### Description of the task
Identify, in the records below, every line where the string "Python" appears, and copy each such line.
## Begin Given entries
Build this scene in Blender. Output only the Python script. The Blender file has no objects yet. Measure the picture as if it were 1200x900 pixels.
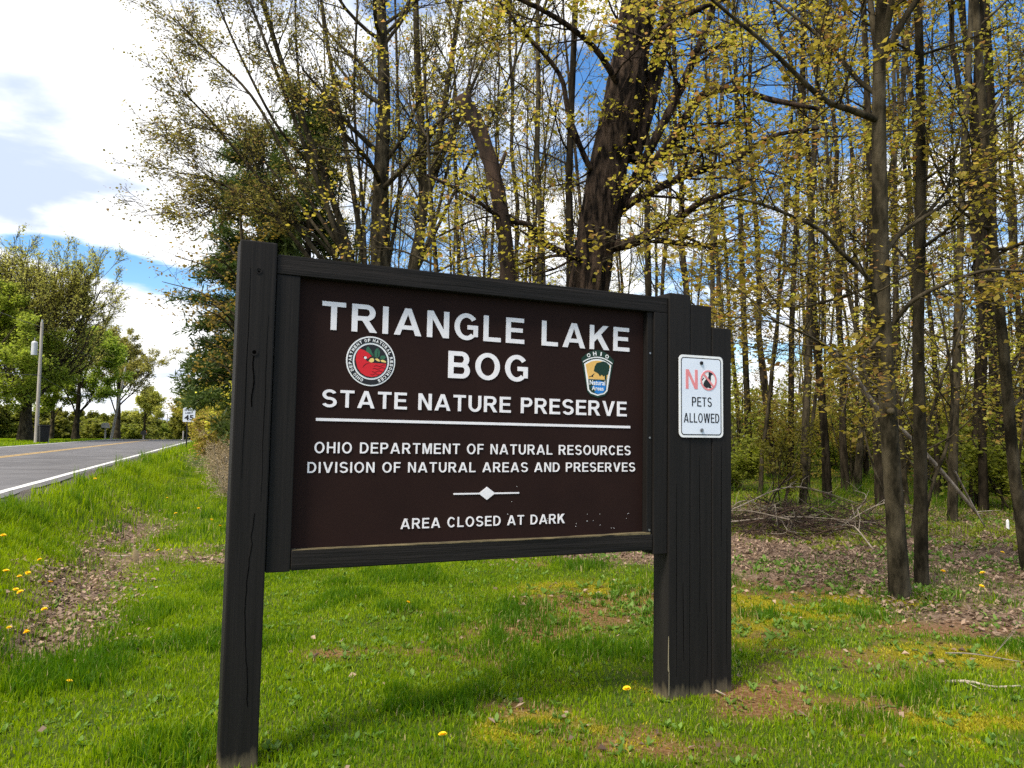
## End Given entries
## Begin Given entries
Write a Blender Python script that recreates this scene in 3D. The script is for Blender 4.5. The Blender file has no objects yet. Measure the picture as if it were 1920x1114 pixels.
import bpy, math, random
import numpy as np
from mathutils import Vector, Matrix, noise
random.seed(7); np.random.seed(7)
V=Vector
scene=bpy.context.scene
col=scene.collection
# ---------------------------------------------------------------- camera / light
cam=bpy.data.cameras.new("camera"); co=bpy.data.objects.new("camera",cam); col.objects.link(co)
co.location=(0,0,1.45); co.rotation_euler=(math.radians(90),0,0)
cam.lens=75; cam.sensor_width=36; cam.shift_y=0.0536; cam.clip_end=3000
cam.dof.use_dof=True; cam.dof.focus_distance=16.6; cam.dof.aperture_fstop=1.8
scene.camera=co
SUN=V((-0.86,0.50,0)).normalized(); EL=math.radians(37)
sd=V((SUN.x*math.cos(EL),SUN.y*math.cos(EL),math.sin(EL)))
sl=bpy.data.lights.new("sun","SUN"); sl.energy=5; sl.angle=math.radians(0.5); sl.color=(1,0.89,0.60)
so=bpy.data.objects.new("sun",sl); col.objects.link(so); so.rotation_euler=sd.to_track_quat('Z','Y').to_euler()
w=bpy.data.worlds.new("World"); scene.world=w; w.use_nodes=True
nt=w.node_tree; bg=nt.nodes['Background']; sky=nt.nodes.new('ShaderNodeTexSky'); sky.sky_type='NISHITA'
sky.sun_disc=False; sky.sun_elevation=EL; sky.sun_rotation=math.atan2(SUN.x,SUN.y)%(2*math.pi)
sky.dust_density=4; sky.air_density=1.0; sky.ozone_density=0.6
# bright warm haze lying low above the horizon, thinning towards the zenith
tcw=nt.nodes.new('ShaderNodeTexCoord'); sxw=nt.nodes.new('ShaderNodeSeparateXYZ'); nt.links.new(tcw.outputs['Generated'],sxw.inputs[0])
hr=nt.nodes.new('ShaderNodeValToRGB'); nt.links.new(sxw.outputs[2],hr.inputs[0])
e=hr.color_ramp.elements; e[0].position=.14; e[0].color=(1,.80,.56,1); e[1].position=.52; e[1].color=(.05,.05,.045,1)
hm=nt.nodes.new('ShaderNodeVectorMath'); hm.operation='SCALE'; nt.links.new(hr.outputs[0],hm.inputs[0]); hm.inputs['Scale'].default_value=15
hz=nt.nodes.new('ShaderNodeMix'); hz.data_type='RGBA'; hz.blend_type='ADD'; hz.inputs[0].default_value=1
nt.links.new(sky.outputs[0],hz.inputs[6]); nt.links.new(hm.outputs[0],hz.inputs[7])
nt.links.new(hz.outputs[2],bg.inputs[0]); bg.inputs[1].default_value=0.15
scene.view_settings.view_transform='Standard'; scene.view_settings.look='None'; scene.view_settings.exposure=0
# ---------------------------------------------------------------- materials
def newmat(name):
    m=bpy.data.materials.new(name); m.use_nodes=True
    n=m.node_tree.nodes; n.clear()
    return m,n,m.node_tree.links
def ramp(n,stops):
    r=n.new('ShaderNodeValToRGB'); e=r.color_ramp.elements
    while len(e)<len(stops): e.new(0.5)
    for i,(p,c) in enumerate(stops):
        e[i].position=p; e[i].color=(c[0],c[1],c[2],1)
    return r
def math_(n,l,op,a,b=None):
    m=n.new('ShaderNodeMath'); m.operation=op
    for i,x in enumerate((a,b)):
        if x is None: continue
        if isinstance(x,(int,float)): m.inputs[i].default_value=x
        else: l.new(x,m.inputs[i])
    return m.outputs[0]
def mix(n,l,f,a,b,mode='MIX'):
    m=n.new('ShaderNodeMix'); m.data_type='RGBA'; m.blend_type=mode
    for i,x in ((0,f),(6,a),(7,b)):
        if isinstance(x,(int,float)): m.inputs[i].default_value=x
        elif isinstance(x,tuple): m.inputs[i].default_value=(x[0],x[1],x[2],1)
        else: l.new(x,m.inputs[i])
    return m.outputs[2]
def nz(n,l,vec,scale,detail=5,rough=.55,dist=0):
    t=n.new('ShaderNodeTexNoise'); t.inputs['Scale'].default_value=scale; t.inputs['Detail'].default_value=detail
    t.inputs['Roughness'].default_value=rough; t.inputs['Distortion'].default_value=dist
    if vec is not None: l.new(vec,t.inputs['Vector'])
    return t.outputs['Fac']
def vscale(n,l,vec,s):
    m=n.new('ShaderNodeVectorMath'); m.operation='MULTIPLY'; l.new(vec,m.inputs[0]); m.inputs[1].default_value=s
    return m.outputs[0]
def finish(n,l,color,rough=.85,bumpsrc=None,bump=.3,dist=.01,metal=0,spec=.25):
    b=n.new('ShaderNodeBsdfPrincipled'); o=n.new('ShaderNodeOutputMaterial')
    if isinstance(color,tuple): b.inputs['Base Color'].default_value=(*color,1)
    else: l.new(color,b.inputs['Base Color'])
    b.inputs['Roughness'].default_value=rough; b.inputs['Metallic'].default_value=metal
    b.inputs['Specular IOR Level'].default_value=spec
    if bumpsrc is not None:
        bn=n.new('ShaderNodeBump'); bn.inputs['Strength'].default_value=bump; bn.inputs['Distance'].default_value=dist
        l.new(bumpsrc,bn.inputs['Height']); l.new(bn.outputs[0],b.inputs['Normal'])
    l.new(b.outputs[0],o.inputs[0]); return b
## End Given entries
## Begin Given entries
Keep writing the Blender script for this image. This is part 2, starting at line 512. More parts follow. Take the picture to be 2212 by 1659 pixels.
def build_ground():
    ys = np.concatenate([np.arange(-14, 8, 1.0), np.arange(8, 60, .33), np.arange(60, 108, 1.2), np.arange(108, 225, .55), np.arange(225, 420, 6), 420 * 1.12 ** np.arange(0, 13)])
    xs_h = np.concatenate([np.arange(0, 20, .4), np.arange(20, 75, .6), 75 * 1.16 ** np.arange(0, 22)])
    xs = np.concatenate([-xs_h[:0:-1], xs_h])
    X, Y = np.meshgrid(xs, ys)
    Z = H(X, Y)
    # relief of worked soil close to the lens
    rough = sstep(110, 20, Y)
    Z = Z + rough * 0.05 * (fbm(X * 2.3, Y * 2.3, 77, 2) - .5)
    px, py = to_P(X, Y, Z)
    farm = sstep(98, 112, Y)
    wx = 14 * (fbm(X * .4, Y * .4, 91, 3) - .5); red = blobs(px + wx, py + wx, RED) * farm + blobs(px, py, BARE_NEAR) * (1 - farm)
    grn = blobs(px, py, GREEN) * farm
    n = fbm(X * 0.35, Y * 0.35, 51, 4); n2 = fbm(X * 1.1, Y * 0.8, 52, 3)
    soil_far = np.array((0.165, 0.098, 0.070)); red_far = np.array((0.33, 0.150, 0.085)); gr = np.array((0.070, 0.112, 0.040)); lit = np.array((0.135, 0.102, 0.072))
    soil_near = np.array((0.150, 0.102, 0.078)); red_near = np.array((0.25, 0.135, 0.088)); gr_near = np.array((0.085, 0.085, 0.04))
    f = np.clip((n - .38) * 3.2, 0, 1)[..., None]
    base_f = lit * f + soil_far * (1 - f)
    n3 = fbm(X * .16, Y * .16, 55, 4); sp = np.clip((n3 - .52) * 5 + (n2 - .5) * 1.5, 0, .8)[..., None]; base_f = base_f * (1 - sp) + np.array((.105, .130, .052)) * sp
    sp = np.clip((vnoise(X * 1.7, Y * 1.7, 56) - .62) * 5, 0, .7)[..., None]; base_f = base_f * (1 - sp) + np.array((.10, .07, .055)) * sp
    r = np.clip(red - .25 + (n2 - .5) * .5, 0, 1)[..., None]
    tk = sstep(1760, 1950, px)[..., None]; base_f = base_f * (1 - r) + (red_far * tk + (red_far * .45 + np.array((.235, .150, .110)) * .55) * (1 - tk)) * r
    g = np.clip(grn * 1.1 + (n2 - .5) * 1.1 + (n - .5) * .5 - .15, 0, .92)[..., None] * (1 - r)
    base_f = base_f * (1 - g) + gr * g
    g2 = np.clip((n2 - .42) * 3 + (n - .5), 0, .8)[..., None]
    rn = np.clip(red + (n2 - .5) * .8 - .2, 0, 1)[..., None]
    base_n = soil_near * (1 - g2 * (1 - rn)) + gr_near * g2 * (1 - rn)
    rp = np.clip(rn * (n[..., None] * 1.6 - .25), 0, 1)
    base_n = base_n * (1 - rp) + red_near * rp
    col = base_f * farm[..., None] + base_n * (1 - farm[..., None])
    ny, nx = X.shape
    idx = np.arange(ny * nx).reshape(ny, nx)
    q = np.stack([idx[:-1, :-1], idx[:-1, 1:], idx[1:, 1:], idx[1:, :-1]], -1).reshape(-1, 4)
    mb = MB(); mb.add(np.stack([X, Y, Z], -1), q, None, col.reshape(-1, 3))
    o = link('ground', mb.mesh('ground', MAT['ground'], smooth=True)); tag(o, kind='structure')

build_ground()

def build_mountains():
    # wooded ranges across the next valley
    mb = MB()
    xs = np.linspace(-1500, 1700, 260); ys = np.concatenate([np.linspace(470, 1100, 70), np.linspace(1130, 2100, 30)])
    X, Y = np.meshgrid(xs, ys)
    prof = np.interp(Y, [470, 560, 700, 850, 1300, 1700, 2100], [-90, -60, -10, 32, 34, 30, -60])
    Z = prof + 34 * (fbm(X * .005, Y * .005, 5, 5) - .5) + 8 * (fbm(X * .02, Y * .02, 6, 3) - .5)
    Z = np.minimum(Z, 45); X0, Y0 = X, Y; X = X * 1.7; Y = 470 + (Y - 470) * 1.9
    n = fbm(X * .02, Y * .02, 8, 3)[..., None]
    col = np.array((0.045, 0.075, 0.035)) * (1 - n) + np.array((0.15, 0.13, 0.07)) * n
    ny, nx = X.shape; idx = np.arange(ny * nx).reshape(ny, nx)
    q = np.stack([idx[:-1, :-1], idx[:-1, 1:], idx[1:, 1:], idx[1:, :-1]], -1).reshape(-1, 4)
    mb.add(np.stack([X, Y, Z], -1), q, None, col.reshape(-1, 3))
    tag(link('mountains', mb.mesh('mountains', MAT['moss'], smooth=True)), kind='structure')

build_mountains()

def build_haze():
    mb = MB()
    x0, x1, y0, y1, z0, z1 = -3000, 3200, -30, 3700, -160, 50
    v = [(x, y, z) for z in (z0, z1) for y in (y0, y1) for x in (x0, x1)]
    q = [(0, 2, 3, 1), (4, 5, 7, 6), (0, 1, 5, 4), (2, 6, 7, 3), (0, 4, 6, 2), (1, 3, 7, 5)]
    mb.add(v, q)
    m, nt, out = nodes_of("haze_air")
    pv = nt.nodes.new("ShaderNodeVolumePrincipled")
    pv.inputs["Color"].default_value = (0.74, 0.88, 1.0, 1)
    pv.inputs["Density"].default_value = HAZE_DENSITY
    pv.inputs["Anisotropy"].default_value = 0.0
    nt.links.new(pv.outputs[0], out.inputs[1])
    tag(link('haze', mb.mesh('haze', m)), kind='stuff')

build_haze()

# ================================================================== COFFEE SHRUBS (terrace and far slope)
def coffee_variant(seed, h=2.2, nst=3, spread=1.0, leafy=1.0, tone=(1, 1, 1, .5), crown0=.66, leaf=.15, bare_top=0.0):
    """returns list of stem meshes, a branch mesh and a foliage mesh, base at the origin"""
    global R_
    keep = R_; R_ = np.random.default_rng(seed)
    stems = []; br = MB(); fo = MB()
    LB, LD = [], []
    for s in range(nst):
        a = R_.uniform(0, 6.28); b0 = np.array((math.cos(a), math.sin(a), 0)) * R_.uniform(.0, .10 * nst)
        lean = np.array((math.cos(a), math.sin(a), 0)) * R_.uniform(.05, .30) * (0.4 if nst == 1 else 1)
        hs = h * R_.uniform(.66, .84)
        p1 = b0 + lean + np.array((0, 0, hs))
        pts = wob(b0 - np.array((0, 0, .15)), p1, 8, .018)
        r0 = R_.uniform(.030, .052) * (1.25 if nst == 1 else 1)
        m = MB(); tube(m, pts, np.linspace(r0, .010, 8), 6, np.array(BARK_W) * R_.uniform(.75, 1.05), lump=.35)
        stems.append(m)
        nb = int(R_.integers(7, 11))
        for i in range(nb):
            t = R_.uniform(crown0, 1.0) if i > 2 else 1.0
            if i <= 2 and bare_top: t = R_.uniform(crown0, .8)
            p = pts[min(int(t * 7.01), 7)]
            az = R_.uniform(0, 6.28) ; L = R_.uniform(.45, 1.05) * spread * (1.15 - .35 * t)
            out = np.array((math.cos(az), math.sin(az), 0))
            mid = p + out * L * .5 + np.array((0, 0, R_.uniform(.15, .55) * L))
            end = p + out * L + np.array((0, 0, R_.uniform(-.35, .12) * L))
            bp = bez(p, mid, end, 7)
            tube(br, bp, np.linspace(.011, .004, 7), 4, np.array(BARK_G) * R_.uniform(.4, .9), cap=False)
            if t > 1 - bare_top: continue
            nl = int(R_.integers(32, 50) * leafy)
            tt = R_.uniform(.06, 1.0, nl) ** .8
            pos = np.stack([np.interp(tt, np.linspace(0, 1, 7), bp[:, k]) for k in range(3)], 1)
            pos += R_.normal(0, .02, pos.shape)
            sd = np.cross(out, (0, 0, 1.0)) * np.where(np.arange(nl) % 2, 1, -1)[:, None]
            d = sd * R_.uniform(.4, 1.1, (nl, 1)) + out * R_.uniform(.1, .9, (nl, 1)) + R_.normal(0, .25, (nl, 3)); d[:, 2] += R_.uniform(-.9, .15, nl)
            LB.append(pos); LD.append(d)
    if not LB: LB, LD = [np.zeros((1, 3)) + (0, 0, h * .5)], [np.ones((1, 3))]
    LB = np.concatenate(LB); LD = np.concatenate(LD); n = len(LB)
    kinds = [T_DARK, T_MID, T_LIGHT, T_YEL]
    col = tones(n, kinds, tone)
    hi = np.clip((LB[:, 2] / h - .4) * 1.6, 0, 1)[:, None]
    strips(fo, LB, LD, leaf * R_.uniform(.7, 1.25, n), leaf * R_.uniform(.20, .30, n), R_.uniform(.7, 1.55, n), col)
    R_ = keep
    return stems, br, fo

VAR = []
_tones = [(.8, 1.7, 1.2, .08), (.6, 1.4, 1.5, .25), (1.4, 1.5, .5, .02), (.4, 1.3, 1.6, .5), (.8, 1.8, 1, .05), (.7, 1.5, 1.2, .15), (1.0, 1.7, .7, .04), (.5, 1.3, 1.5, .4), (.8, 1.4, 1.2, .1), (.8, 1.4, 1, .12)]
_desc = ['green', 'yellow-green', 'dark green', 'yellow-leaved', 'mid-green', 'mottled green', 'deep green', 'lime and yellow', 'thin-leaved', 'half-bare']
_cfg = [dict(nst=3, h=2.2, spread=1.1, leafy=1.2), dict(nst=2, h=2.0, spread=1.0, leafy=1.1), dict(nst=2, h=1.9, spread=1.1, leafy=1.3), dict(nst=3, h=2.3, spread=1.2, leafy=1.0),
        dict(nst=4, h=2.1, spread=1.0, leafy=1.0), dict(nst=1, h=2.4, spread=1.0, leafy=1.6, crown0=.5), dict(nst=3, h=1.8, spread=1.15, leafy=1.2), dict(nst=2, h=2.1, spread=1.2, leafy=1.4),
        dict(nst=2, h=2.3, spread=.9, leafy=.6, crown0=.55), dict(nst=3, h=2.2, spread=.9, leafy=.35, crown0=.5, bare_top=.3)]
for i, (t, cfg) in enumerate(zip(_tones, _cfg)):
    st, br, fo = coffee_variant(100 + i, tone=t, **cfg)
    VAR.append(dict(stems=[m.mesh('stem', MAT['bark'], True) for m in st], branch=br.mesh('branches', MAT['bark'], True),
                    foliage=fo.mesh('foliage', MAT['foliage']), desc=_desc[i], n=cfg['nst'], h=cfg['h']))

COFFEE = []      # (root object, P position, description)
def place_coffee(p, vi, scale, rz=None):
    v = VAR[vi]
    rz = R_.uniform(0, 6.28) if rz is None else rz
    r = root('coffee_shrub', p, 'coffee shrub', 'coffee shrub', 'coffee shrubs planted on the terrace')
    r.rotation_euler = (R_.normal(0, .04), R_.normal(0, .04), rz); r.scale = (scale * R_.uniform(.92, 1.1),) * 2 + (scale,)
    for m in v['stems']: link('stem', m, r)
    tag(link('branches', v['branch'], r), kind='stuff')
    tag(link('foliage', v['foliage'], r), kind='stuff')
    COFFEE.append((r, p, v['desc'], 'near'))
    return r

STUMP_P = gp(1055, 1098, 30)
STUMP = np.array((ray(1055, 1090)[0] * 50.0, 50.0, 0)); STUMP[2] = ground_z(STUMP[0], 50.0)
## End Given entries
### Expected output
Build this scene in Blender. Output only the Python script. The Blender file has no objects yet. Measure the picture as if it were 1200x900 pixels.
Write a Blender Python script that recreates this scene in 3D. The script is for Blender 4.5. The Blender file has no objects yet. Measure the picture as if it were 1920x1114 pixels.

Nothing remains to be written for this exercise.